André Martins, a Portuguese researcher from Instituto de Telecomunicações (IT) and CMU Portugal alum, has won a European Research Council Consolidator grant (ERC CoG) of 2 M€ to study artificial neural networks applied to natural language processing (NLP).

The ERC Consolidator funding will be applied to the DECOLLAGE project (DEep COgnition Learning for LAnguage GEneration), focused on finding solutions to some of the fundamental problems of NLP, using an innovative interdisciplinary methodology that brings together tools from artificial intelligence, sparse modeling, neuroscience, and cognitive sciences. 

The existing deep learning models for natural language processing, while sometimes impressive, are often unreliable and even misleading: they do not generalize well to new domains, they do not exploit contextual information, they are poorly calibrated, and their memory is not traceable. These limitations stem from their monolithic architectures, suitable for perception but unsuitable for tasks that require higher-level cognition.

“This project is a step further in overcoming the limitations of current NLP technologies, making it possible for humans and machines to communicate effectively in natural language and to work collaboratively to solve increasingly harder problems”, André Martins

With the funding available under this new Grant, the research will focus on three main steps. First, using uncertainty and quality estimates as a guiding principle for controlled generation, combining this control mechanism with efficiently encoding contextual information and integrating multiple modalities. Second, developing sparse and structured models of long-term memory, with attention to descriptive representations, and third, devising new mathematical models for sparse communication (bridging the gap between discrete and continuous representations), supporting end-to-end differentiability and enabling a shared workspace where multiple modules and agents can communicate. These innovations will be applied to highly challenging generation tasks, including machine translation, dialogue, and open-ended generation. 

This ERC award follows an early starting grant won by the researcher in 2017, worth 1.4 million euros, applied to the DeepSPIN project that allowed him to develop his research in deep learning and structured prediction to solve challenging tasks in natural language processing, including machine translation, quality estimation, and syntactic parsing.

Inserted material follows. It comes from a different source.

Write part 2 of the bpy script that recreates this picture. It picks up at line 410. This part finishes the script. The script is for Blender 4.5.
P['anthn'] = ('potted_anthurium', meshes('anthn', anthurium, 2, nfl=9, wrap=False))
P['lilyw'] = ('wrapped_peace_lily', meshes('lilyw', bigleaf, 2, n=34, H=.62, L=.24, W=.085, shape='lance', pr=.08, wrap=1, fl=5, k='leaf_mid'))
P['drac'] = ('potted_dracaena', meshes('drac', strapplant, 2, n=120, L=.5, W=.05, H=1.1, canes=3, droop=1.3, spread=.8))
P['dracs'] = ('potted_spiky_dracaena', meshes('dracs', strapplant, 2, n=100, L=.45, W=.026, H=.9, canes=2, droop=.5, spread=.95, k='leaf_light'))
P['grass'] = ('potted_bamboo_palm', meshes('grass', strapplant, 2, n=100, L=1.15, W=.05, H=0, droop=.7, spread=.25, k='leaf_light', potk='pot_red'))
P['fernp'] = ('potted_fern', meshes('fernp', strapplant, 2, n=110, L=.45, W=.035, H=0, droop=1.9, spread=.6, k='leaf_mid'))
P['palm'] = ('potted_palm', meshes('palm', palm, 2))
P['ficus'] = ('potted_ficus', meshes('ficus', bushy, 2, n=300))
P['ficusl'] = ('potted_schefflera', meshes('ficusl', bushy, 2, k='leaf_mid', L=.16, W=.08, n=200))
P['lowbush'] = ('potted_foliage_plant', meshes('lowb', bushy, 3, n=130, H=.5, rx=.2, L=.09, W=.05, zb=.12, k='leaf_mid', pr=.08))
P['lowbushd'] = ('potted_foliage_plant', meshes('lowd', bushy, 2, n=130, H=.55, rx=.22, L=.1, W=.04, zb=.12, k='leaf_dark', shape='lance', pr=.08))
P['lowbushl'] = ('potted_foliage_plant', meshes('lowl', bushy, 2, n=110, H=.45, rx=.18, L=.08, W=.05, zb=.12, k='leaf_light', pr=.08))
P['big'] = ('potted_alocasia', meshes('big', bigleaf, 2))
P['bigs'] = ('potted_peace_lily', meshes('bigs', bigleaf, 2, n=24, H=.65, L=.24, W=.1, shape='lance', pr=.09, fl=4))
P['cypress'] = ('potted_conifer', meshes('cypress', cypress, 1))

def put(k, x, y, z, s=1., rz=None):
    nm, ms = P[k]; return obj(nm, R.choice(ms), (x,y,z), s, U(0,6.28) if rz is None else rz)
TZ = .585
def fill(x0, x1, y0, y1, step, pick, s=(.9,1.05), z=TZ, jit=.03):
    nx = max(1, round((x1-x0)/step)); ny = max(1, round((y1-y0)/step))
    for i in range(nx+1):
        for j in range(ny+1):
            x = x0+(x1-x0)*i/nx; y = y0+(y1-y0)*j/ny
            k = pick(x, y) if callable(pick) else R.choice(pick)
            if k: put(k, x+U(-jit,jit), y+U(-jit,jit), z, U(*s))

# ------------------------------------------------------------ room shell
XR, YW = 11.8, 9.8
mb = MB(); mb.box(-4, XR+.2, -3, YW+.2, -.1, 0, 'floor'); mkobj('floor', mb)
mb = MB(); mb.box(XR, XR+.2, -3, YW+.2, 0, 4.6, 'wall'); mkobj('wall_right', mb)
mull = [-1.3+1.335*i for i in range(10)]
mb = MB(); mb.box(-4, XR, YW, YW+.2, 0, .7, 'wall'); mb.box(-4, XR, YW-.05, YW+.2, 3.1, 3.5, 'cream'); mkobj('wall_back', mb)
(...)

André Martins was the first CMU Portugal Dual Degree Ph.D. Alumni in Language Technologies, having concluded his doctoral degree in 2012 granted by Técnico and Carnegie Mellon University (CMU). Since then, he has been highly involved with the Program initiatives, supervising two Ph.D. candidates and leading two CMU Portugal Large Scale projects (MAIA and GoLocal) in strict collaboration with teams at CMU. He is currently Vice President of AI Research at Unbabel and an Associate Professor at Instituto Superior Técnico (Técnico). He co-founded and co-organizes the Lisbon Machine Learning School (LxMLS), already in its 12th Edition, which counts with the support of the CMU Portugal Program, and is a Fellow of the ELLIS society, the pan-European AI network. With over 100 papers published, +6,000 citations, and an h-index of 37 in top-tier conferences and journals, André stands among the top 2% of the most-cited scientists in his scientific field by Elsevier.